For a country as traditional as Cambodia, it is even harder for women to compete in such a sport, one that is perceived as unfeminine. However, that was what encouraged a ONE Championship’s Cambodian female MMA athlete to begin martial arts – to end gender stereotypes in her country.

“It was the gender barrier here in Cambodia that I was determined to break. I want to show the world and my country what Khmer women are capable of, and how powerful they can be. I wanted to prove that women can be just as strong and competitive as men,” Sam Tharoth said.

“At the beginning, my parents were not very supportive because Cambodian women aren’t suppose do anything remotely close to [MMA]. So I constantly competed in sport, especially in martial arts.

“I won a lot gold medals in national and international games and, after a while, my family saw my success in the sport and figured that they can’t stop me doing what I love to do, and so they started supporting me.

“Then I got into professional fighting, which I hid from my family for many years for fear of their disapproval. But soon they found out and gave me their full support,” Sam said when asked about her family’s perception of her getting involved in MMA.

“Little Frog”, as she is known because of her fondness for catching little frogs as food when she was young, is also an actress and has starred in many local Cambodian TV dramas and films. She is also to be cast in a big role in the next Angelina Jolie movie, First They Killed My Father: A Daughter of Cambodia, which is scheduled to begin production in December.

“Besides competing in MMA, I love performing arts. I sing, dance and act when I am not in the cage. It is difficult to juggle all three sometimes.

For example, in December alone I will need to be ready for my ONE Championship fight and then straight after that go on set to start filming. I don’t complain as I am grateful for all the opportunities, and I have a great support system around me that helps me push through,” Tharoth said.

Tharoth will be competing again in Asia’s largest MMA promotion, ONE Championship next Saturday in ONE: Kingdom of Khmer against India’s Jeet Toshi, who is also another strong female role model.

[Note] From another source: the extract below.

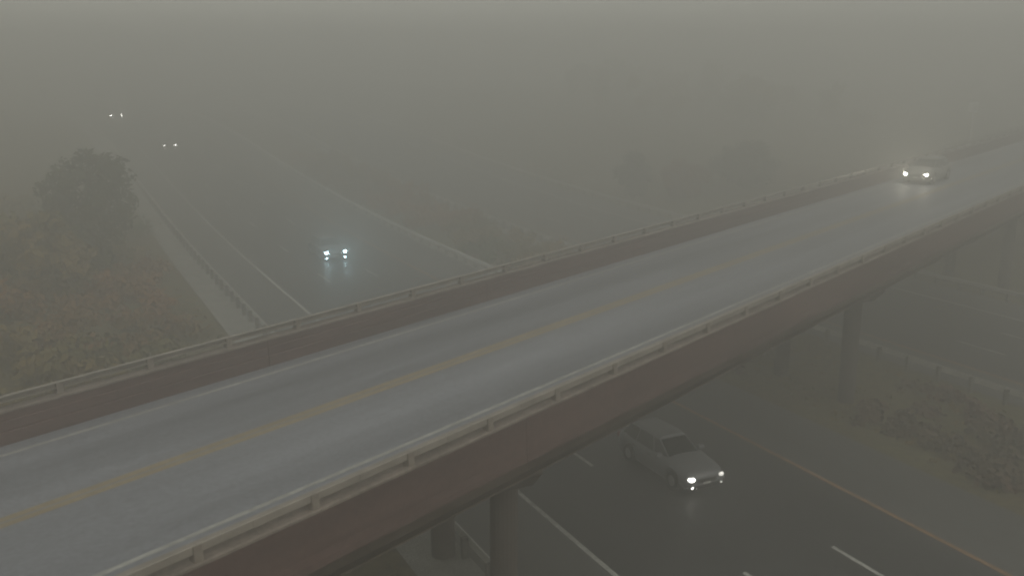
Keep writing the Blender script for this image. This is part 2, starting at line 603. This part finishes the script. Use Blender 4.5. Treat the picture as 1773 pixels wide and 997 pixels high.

With her big eyes and charming smile, Toshi looks more like a Bollywood actress than a fighter. Her goal in life is to be a world champion and she has committed to that by making a move to Australia to concentrate on one thing – winning the world kickboxing title.

Growing up in Delhi, India, Toshi felt the need to learn martial arts to protect herself from the dangers of her city, which has been described as the world’s rape capital after the brutal gang rape of a 23-year-old student on a moving bus in New Delhi in 2012.

Rape is one of the many women’s rights issues faced by India’s female community, as they also contend with domestic violence and gender inequality, but Toshi has proven that women can stand up to defend and protect themselves if they stand up and fight (in her case, literally) for their rights.

“I started kickboxing for self-defence. I knew I couldn’t depend on my brothers to protect me, and as a girl I knew I had to equip myself with the necessary tools to defend and protect myself,” the 23-year-old said.

For Toshi, kickboxing started off as a means of self-protection but after years of involvement in the sport, Toshi discovered her passion for it and trained really hard before taking it on professionally. She gained fame across the globe by being the only world-ranked Indian kickboxer in a country of 1.4 billion.

Toshi’s transition to MMA is a testament to this young lady’s continuous pursuit of overcoming her obstacles and in being the best in the world of martial arts.

Just like Tharoth, she serves as an inspiration to many girls with her determination, as well as her courage, to overcome cultural and gender stereotypes by becoming the first ever Indian female MMA fighter.

Tharoth (2-1) and Toshi (2-2) are similar in that they have both traversed the norm of their cultures to prove that women have a place in the sport through hard work and determination. On December 5, they will enter the cage to showcase their skills.

ONE: Kingdom of Khmer is headlined by an exciting lightweight battle between Hawaiian fighter Lowen Tynanes and Russia’s Rasul Yakhyaev, and will take place at Koh Pich Theater. Tickets are available at NagaWorld.